El
próximo 7 de marzo recordaremos que hizo un siglo se supo que el noruego Roald
Engelbregt Gravning Amundsen había llegado al Polo Sur. Lo había logrado el 14
de diciembre después de casi tres meses de penoso avance.
No fue
igual para el inglés Robert Falcon Scott, que llegó al mismo punto 35 días más
tarde y que en el regreso pereció con sus cuatro compañeros bajo la avalancha
de una tempestad de frío.
Ambos
habían preparado su expedición cuidadosamente. Pero los analistas de los hechos
señalan diferencias en esos preparativos a los que atribuyen, no sólo el atraso
del segundo, sino también su muerte con la de sus compañeros.
Los
factores que jugaron a favor o en contra fueron, por ejemplo, la preparación
anterior, sobre todo la remota. Ambos fueron marinos, pero se dice de Amundsen
que desde los 14 años ya pensaba en una vida de explorador de los polos. Y se
preparó para ella. La programación de Scott incluía estudios del mundo que iba
encontrando. Amundsen se propuso llegar y nada más.

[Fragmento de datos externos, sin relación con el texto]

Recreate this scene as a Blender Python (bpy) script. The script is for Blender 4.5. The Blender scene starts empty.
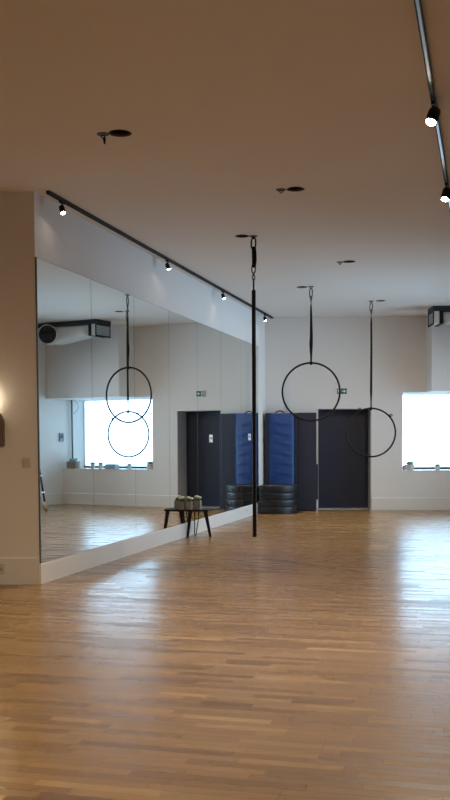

La expedición de Scott
confió para el traslado en caballos mongoles que murieron todos, mientras que
Amundsen lo hizo con perros después de aprender de los esquimales su manejo más
provechoso (tuvo que matar a algunos de ellos al regreso para disponer de comida
para los 11 que sobrevivieron). Parece que la vestimenta no fue suficientemente
adecuada en la expedición inglesa para defenderse de las bajísimas temperaturas
que debieron soportar. Los noruegos fueron colocando depósitos de alimento
antes de emprender la marcha que comprendía ascender a los montes
Transantárticos para llegar a la meseta polar. El alimento en ambos casos tenía
como base un viejísimo invento americano, el pemmican, más rico en grasas en la dieta de Amundsen que comprendía
diariamente también galletas, chocolate y leche en polvo.
Y, sobre
todo, la cohesión del grupo, débil por no decir agria y hasta imposible, en el
de Scott.
La
lectura de lo mucho que se ha escrito sobre estas dos proezas terminadas de
modos tan diferentes, puede servir para hacer serias reflexiones sobre la vida
y sus caminos. He aquí algunas. Pueden no ser muy profundas, pero son bien
intencionadas. La primera es que las cosas serias no se improvisan. No se puede
improvisar ser marido y mujer. Basta contemplar parejas de nuestro alrededor
para concluir que se improvisaron. Ser madre y padre no se improvisa. No basta tener
hijos, sino que se debe saber quererlos y saber transmitirles la grandeza y la
luminosidad de la vida. Y para eso hace falta ser grande y ser luz para
acompañarlos en los complejos y a veces arduos y oscuros caminos del
crecimiento y la maduración. Amar no se improvisa. Se impone un duro ejercicio
de amor para amar de verdad. Pero la mayor parte de los que improvisan el
matrimonio lo hacen así porque nunca han salido de su egocentrismo infantil y
no sólo no lo encauzan, no lo superan, sino que se empecinan en él.